» **Task brief**
Retype every line from the start of the data down to and including the line with "C = SC.collection". Skip the pictures.

» **Given information**
----
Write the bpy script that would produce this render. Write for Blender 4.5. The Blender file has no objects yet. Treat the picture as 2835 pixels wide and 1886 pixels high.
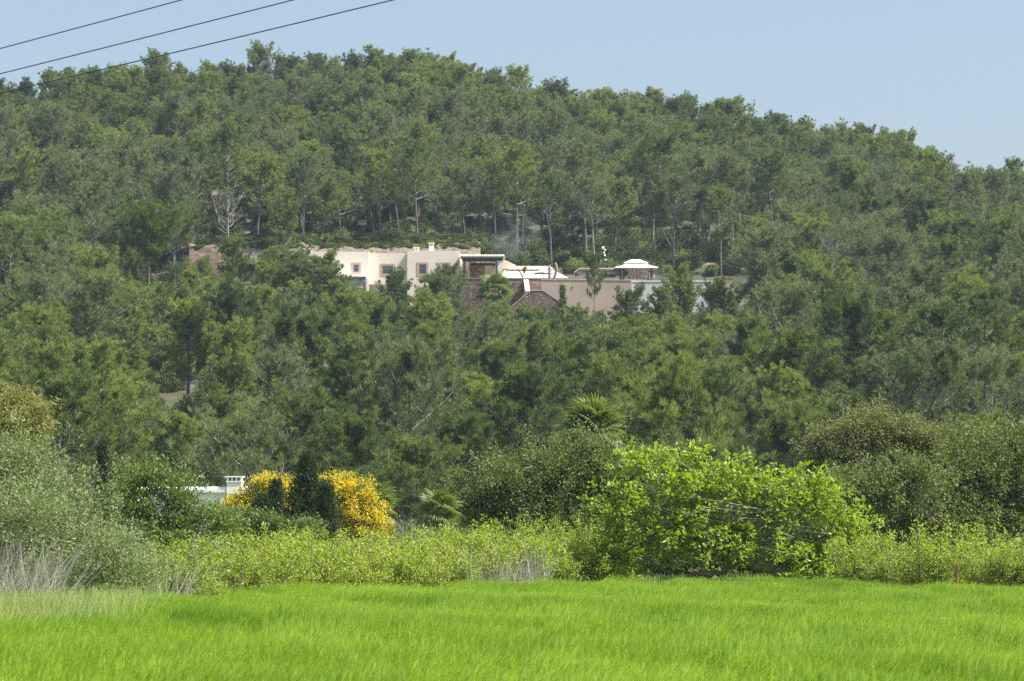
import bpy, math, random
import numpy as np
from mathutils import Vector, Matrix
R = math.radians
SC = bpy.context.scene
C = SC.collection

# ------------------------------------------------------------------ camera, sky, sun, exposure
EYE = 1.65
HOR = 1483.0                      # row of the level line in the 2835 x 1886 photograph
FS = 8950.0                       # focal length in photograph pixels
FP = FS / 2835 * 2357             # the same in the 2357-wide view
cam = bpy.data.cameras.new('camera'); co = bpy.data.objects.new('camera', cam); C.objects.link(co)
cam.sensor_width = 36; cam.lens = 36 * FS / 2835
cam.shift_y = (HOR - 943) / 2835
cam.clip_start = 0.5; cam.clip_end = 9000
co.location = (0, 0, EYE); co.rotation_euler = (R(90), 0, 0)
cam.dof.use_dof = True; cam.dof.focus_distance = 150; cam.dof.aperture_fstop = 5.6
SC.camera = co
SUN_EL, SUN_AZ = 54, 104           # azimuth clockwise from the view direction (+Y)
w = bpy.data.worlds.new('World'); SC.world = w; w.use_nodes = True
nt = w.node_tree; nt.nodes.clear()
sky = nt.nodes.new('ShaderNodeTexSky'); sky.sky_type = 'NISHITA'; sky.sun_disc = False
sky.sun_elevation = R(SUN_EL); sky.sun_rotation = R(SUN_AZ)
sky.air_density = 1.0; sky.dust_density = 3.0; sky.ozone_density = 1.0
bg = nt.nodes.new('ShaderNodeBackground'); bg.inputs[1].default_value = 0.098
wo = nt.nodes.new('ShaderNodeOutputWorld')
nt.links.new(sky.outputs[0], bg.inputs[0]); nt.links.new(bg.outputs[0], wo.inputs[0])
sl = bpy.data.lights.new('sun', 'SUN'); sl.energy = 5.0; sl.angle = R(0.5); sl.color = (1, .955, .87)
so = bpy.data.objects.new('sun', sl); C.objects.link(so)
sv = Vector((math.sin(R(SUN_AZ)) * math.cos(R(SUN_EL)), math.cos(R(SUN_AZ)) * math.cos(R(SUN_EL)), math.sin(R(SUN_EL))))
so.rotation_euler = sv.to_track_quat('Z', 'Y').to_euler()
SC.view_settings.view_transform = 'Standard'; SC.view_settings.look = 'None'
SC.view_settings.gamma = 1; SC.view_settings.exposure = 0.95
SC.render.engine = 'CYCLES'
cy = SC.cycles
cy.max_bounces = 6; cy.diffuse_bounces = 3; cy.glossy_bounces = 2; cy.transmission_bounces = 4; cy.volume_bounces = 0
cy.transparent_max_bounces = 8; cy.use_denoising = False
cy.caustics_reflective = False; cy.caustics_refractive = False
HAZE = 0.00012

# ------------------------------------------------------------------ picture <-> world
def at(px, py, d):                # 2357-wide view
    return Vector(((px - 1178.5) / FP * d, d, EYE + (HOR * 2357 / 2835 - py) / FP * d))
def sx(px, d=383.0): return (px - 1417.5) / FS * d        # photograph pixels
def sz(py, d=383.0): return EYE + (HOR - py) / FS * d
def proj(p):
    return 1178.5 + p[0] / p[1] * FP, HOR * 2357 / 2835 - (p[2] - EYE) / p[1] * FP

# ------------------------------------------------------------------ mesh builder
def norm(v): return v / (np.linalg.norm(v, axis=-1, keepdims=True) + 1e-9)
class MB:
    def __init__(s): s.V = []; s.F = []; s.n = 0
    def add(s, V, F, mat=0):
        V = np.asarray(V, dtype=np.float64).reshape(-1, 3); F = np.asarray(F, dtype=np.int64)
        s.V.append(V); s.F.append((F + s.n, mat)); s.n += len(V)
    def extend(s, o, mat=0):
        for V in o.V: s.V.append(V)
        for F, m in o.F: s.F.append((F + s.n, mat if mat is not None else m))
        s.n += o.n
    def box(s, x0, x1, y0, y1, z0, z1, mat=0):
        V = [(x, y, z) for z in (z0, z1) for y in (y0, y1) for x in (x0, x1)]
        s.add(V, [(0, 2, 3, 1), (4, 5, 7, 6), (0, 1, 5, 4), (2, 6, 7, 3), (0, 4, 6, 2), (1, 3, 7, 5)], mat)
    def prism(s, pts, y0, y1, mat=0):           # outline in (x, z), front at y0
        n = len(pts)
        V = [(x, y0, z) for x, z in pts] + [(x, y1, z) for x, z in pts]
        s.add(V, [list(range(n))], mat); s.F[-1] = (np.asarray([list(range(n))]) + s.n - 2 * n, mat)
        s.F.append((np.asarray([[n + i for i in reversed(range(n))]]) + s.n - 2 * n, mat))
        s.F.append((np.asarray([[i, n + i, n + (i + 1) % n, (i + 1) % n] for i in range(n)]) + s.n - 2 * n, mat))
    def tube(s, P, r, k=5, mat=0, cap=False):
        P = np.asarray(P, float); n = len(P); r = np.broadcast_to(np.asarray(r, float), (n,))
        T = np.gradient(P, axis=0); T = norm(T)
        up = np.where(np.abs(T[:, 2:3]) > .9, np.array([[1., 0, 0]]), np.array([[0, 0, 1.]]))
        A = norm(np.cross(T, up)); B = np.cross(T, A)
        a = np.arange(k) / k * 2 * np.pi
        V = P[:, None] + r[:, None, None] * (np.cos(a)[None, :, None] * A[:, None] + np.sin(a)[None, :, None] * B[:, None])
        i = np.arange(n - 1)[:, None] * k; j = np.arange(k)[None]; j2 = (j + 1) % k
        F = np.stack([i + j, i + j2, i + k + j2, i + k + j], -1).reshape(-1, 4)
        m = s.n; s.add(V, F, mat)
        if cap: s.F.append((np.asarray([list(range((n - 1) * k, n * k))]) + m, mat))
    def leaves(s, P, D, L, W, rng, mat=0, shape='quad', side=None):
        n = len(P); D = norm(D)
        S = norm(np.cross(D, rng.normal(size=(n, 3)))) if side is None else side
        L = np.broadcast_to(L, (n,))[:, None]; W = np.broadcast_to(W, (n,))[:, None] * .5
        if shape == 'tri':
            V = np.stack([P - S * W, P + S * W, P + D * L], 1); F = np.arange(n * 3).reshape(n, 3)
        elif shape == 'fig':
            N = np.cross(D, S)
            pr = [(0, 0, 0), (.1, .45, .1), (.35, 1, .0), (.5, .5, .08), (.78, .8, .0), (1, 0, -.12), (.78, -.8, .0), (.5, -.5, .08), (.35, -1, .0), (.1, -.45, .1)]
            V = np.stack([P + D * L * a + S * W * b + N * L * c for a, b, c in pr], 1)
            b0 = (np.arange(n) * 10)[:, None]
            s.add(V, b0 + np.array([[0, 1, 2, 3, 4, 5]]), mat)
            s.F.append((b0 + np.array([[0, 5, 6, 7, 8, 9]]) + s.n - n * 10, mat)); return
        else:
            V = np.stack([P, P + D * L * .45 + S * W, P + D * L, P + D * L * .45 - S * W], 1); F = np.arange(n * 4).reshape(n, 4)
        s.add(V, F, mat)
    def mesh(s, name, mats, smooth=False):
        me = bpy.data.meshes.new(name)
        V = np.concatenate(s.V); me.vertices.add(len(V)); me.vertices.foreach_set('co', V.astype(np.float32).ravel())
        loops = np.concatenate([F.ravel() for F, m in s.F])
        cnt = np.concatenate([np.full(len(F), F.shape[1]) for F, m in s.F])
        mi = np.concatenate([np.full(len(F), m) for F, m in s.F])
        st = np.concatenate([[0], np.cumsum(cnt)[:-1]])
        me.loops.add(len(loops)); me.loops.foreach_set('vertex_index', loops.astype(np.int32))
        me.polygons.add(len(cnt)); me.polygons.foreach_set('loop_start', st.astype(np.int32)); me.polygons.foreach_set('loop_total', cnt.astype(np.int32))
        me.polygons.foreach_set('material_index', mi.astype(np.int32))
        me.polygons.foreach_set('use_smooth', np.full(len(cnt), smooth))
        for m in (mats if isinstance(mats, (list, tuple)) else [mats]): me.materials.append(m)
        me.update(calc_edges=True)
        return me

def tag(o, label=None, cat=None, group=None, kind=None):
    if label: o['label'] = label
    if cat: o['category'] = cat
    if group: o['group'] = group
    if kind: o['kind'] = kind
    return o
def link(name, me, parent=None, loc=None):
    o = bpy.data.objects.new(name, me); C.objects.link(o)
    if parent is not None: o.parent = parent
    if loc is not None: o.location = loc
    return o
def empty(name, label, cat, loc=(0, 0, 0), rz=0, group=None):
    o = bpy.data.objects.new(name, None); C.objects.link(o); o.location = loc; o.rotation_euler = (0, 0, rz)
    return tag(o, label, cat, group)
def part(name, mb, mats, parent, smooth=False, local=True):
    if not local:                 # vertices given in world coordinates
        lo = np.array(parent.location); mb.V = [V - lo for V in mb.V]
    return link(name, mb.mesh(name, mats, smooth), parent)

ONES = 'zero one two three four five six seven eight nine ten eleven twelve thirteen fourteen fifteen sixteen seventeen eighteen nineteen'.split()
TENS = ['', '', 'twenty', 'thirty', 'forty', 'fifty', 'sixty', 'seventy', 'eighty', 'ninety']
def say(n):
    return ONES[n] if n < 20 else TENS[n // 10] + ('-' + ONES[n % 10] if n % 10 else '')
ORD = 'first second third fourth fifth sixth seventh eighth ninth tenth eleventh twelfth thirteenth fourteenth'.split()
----
» **Result below**
Write the bpy script that would produce this render. Write for Blender 4.5. The Blender file has no objects yet. Treat the picture as 2835 pixels wide and 1886 pixels high.
import bpy, math, random
import numpy as np
from mathutils import Vector, Matrix
R = math.radians
SC = bpy.context.scene
C = SC.collection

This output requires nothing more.